Nos anos 1960, a Volkswagen veio para o Brasil explorar a mão de obra barata e com os alemães aprendemos a fabricar automóveis. Hoje somos um dos dez maiores produtores e exportadores de automóveis do mundo. O explorado explora o explorador.
Na Semana de Arte Moderna de 1922, no centenário da independência política, alcançamos nossa independência cultural. Os produtores e os artistas da Semana apresentaram uma arte conscientemente brasileira e atualizada. E, melhor, uma arte na qual nos vimos um povo em formação. Das caravelas portuguesas aos navios de imigrantes italianos, recebemos emigrantes de todos os povos.
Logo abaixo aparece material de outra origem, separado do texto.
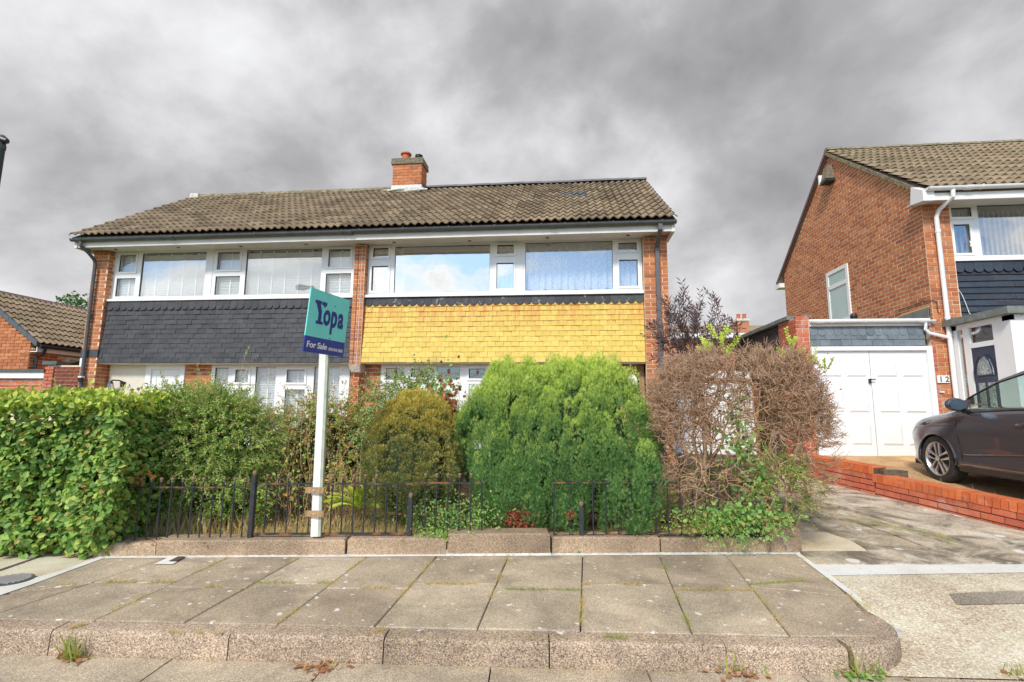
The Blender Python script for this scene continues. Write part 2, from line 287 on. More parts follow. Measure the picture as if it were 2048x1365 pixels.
# ------------------------------------------------------------------ object helpers
def wpos(o):
    p = Vector((0, 0, 0))
    while o: p += o.location; o = o.parent
    return p
def setp(o, label=None, cat=None, group=None, kind=None):
    if label: o['label'] = label
    if cat: o['category'] = cat
    if group: o['group'] = group
    if kind: o['kind'] = kind
    return o
def thing(name, label, cat, loc=(0, 0, 0), group=None):
    o = bpy.data.objects.new(name, None); o.empty_display_size = .2; C.objects.link(o); o.location = loc
    return setp(o, label, cat, group)
def link(name, me, mat=None, parent=None, **k):
    o = bpy.data.objects.new(name, me); C.objects.link(o)
    if mat is not None:
        me.materials.clear(); me.materials.append(mat)
    if parent is not None: o.parent = parent
    return setp(o, **k)
class MB:
    def __init__(s): s.v = []; s.f = []
    def add(s, vs, fs):
        n = len(s.v); s.v += [tuple(p) for p in vs]; s.f += [tuple(i+n for i in f) for f in fs]; return s
    def box(s, a, b, M=None):
        x0, y0, z0 = a; x1, y1, z1 = b
        vs = [Vector(p) for p in ((x0, y0, z0), (x1, y0, z0), (x1, y1, z0), (x0, y1, z0), (x0, y0, z1), (x1, y0, z1), (x1, y1, z1), (x0, y1, z1))]
        if M is not None: vs = [M @ p for p in vs]
        return s.add(vs, [(0, 3, 2, 1), (4, 5, 6, 7), (0, 1, 5, 4), (1, 2, 6, 5), (2, 3, 7, 6), (3, 0, 4, 7)])
    def prism(s, poly, vec):
        """closed outline (list of 3-D points, planar) extruded by vec"""
        n = len(poly); vec = Vector(vec); a = [Vector(p) for p in poly]; b = [p+vec for p in a]
        return s.add(a+b, [tuple(range(n-1, -1, -1)), tuple(range(n, 2*n))]+[(i, (i+1) % n, n+(i+1) % n, n+i) for i in range(n)])
    def tube(s, pts, rad, n=8, cap=True, flat=None):
        pts = [Vector(p) for p in pts]; R = rad if isinstance(rad, (list, tuple)) else [rad]*len(pts); rings = []
        up = Vector((0, 0, 1))
        for i, p in enumerate(pts):
            t = (pts[min(i+1, len(pts)-1)]-pts[max(i-1, 0)]).normalized()
            a = t.cross(up)
            if a.length < .05: a = t.cross(Vector((0, 1, 0)))
            a.normalize(); b_ = t.cross(a)
            rings.append([p+a*(R[i]*cos(2*pi*k/n))+b_*(R[i]*sin(2*pi*k/n)) for k in range(n)])
        vs = [q for r in rings for q in r]; fs = []
        for i in range(len(pts)-1):
            for k in range(n): fs.append((i*n+k, i*n+(k+1) % n, (i+1)*n+(k+1) % n, (i+1)*n+k))
        if cap: fs += [tuple(range(n-1, -1, -1)), tuple((len(pts)-1)*n+k for k in range(n))]
        return s.add(vs, fs)
    def lathe(s, c, prof, n=12):
        c = Vector(c); vs = []; fs = []
        for r, z in prof:
            for k in range(n): vs.append(c+Vector((r*cos(2*pi*k/n), r*sin(2*pi*k/n), z)))
        for i in range(len(prof)-1):
            for k in range(n): fs.append((i*n+k, i*n+(k+1) % n, (i+1)*n+(k+1) % n, (i+1)*n+k))
        fs += [tuple(range(n-1, -1, -1)), tuple((len(prof)-1)*n+k for k in range(n))]
        return s.add(vs, fs)
    def build(s, name, mat, parent=None, smooth=False, **k):
        me = bpy.data.meshes.new(name); off = wpos(parent) if parent else Vector((0, 0, 0))
        me.from_pydata([(p[0]-off.x, p[1]-off.y, p[2]-off.z) for p in s.v], [], s.f)
        bm = bmesh.new(); bm.from_mesh(me); bmesh.ops.recalc_face_normals(bm, faces=bm.faces); bm.to_mesh(me); bm.free()
        if smooth: me.polygons.foreach_set('use_smooth', [True]*len(me.polygons)); me.set_sharp_from_angle(angle=radians(35))
        me.update(); return link(name, me, mat, parent, **k)
def box(name, a, b, mat, parent=None, **k): return MB().box(a, b).build(name, mat, parent, **k)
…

Não só por isso, somos um povo independente por natureza. Não podemos nos livrar dos portugueses porque eles estão aqui, em nós. Não podemos nos livrar dos italianos, dos japoneses, turcos, libaneses, africanos, espanhóis, ingleses, franceses, alemães, russos, árabes, judeus, porque eles estão aqui. São partes de nós. Não temos de quem nos defender, porque os possíveis invasores já habitam este lugar. Nós somos os dominados e os dominadores. Somos simultaneamente todos os povos e nenhum deles.
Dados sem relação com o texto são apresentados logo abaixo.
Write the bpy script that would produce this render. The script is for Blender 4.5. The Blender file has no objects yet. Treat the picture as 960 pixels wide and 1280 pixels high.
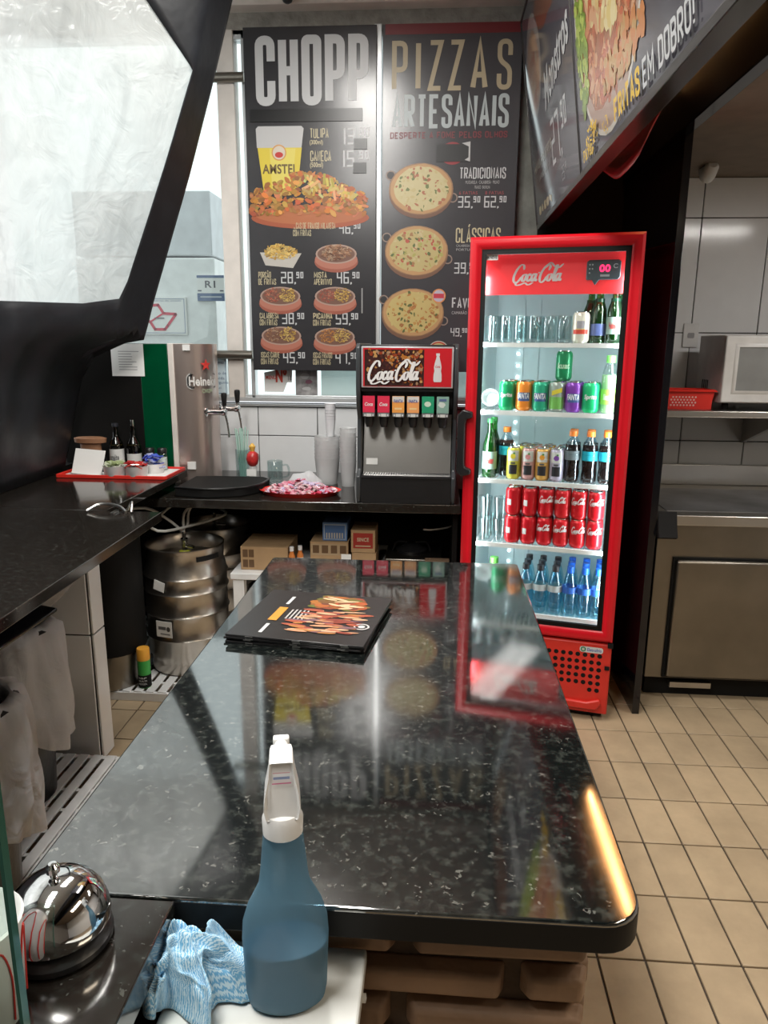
import bpy, math, random
import numpy as np
from mathutils import Vector, Matrix, noise
R = math.radians
random.seed(7)
S = bpy.context.scene
COL = S.collection

# ------------------------------------------------------------------ camera
cam = bpy.data.cameras.new('camera'); camo = bpy.data.objects.new('camera', cam); COL.objects.link(camo)
pitch, yaw, roll = R(13.0), R(4.0), R(0.45)
hd = Vector((-math.sin(yaw), math.cos(yaw), 0)); rt = Vector((math.cos(yaw), math.sin(yaw), 0)); up = Vector((0, 0, 1))
fwd = hd*math.cos(pitch) - up*math.sin(pitch); cu = hd*math.sin(pitch) + up*math.cos(pitch)
rr = rt*math.cos(roll) + cu*math.sin(roll); uu = cu*math.cos(roll) - rt*math.sin(roll)
mw = Matrix((rr, uu, -fwd)).transposed().to_4x4(); mw.translation = Vector((0, 0, 1.55))
camo.matrix_world = mw
cam.sensor_fit = 'VERTICAL'; cam.sensor_height = 32; cam.lens = 910/1280*32; cam.clip_start = .02
S.camera = camo

# ------------------------------------------------------------------ world, exposure, lamps
W = bpy.data.worlds.new('sky'); S.world = W; W.use_nodes = True
W.node_tree.nodes['Background'].inputs[0].default_value = (.93, .98, 1.0, 1)
W.node_tree.nodes['Background'].inputs[1].default_value = 1.45
S.view_settings.view_transform = 'Standard'; S.view_settings.look = 'None'
S.view_settings.exposure = 0.0; S.view_settings.gamma = 1.0; S.view_settings.use_curve_mapping = False
try:
    S.cycles.use_denoising = True
    S.cycles.max_bounces = 12; S.cycles.transparent_max_bounces = 32; S.cycles.sample_clamp_indirect = 6
    S.cycles.caustics_reflective = False; S.cycles.caustics_refractive = False
except Exception: pass
def lamp(name, loc, rot, size, energy, color, sy=None):
    l = bpy.data.lights.new(name, 'AREA'); l.energy = energy; l.color = color; l.shape = 'RECTANGLE'
    l.size = size; l.size_y = sy or size
    o = bpy.data.objects.new(name, l); COL.objects.link(o); o.location = loc; o.rotation_euler = rot
    return o
lamp('ceiling_lamp_light', (-.45, 2.2, 3.04), (0, 0, 0), .3, 44, (1, .97, .92), 1.3)
lamp('ceiling_lamp_light', (-.65, .35, 3.04), (0, 0, 0), .3, 60, (1, .97, .92), 1.3)  # unseen fill lamp, added to brighten the bins and left bar
lamp('kitchen_lamp_light', (1.75, 2.3, 2.30), (0, 0, 0), .6, 13, (1, .96, .91), .2)
lamp('warm_tube_light', (.82, 2.94, 2.555), (0, 0, 0), .015, 1.3, (1, .50, .18), .8)
lamp('passage_fill_light', (1.3, .4, 2.31), (0, 0, 0), .3, 15, (1, .84, .64), 1.0)  # unseen fill lamp, added to brighten the passage floor

# ------------------------------------------------------------------ mesh builder
class MB:
    def __init__(s): s.v = []; s.f = []; s.c = []
    def add(s, vs, fs, col=None, M=None):
        b = len(s.v)
        s.v += [tuple(M @ Vector(p)) if M is not None else tuple(p) for p in vs]
        s.f += [tuple(i+b for i in f) for f in fs]; s.c += [col]*len(fs); return s
    def box(s, x0, x1, y0, y1, z0, z1, col=None, M=None):
        v = [(x0,y0,z0),(x1,y0,z0),(x1,y1,z0),(x0,y1,z0),(x0,y0,z1),(x1,y0,z1),(x1,y1,z1),(x0,y1,z1)]
        return s.add(v, [(0,3,2,1),(4,5,6,7),(0,1,5,4),(1,2,6,5),(2,3,7,6),(3,0,4,7)], col, M)
    def lathe(s, prof, n=20, c=(0,0,0), sx=1, sy=1, col=None, M=None, cap=True, shear=(0,0)):
        v = []; f = []
        for r, z in prof:
            for k in range(n):
                a = 2*math.pi*k/n; v.append((c[0]+r*sx*math.cos(a)+shear[0]*z, c[1]+r*sy*math.sin(a)+shear[1]*z, c[2]+z))
        for i in range(len(prof)-1):
            for k in range(n):
                k2 = (k+1) % n; f.append((i*n+k, i*n+k2, (i+1)*n+k2, (i+1)*n+k))
        if cap:
            if prof[0][0] > 1e-5: f.append(tuple(range(n-1, -1, -1)))
            if prof[-1][0] > 1e-5: f.append(tuple((len(prof)-1)*n+k for k in range(n)))
        return s.add(v, f, col, M)
    def cyl(s, a, b, r, n=12, r2=None, col=None):
        a = Vector(a); b = Vector(b); d = b-a; L = d.length
        q = Vector((0,0,1)).rotation_difference(d.normalized()).to_matrix().to_4x4(); q.translation = a
        return s.lathe([(r, 0), (r if r2 is None else r2, L)], n, M=q, col=col)
    def tube(s, pts, r, n=8, col=None, smooth=4):
        pts = spline(pts, smooth) if smooth > 1 else [Vector(p) for p in pts]
        v = []; f = []; nrm = None
        for i, p in enumerate(pts):
            t = (pts[min(i+1, len(pts)-1)]-pts[max(i-1, 0)]).normalized()
            if nrm is None: nrm = t.orthogonal().normalized()
            nrm = (nrm - t*nrm.dot(t)).normalized(); b = t.cross(nrm)
            for k in range(n):
                a = 2*math.pi*k/n; v.append(tuple(p+(nrm*math.cos(a)+b*math.sin(a))*r))
        for i in range(len(pts)-1):
            for k in range(n):
                k2 = (k+1) % n; f.append((i*n+k, i*n+k2, (i+1)*n+k2, (i+1)*n+k))
        f.append(tuple(range(n-1, -1, -1))); f.append(tuple((len(pts)-1)*n+k for k in range(n)))
        return s.add(v, f, col)
    def prism(s, poly, y0, y1, col=None, M=None, axis='y'):
        n = len(poly)
        if axis == 'y': v = [(x, y0, z) for x, z in poly]+[(x, y1, z) for x, z in poly]
        elif axis == 'z': v = [(x, y, y0) for x, y in poly]+[(x, y, y1) for x, y in poly]
        else: v = [(y0, x, z) for x, z in poly]+[(y1, x, z) for x, z in poly]
        f = [tuple(range(n)), tuple(range(2*n-1, n-1, -1))]+[(i, i+n, (i+1) % n+n, (i+1) % n) for i in range(n)]
        return s.add(v, f, col, M)
    # flat print in the x-z plane, seen from -y
    def flat(s, poly, y, col, M=None): return s.add([(x, y, z) for x, z in poly], [tuple(range(len(poly)))], col, M)
    def disc(s, cx, cz, rx, rz, y, col, n=24, rot=0, jit=0):
        p = []
        for k in range(n):
            a = 2*math.pi*k/n; j = 1+random.uniform(-jit, jit); x = rx*j*math.cos(a); z = rz*j*math.sin(a)
            p.append((cx+x*math.cos(rot)-z*math.sin(rot), cz+x*math.sin(rot)+z*math.cos(rot)))
        return s.flat(p, y, col)
    def rect(s, x0, x1, z0, z1, y, col): return s.flat([(x0,z0),(x1,z0),(x1,z1),(x0,z1)], y, col)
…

Mas existe sim uma dependência. Precisamos nos livrar do etnismo. Da ideia de separar seres humanos em raças. As diferenças humanas são resultados de um mesmo homem noutro tempo e noutro lugar. Uma mesma pessoa noutro estágio de civilização e noutro ambiente apresentaria outras características fisiológicas. Relevar essas diferenças é preconceito, racismo, etnismo. Precisamos aceitar nossas diferenças, então seremos um povo completamente independente. Pronto para cumprir o seu destino de nação de todas as nações.
Mário de Andrade escreveu a maior obra nacionalismo crítico brasileiro, Macunaíma, para colaborar na compreensão de que somos um povo em movimento. Segundo esse intelectual, o brasileiro ainda não existe, mas existirá quando se misturarem todos os tipos humanos que aqui desembarcaram e ainda desembarcam.
Acredito nisso. Que um dia seremos conclusivamente brasileiros. E estaremos livres. Principalmente do etnismo. E, consequentemente, de qualquer forma de dependência.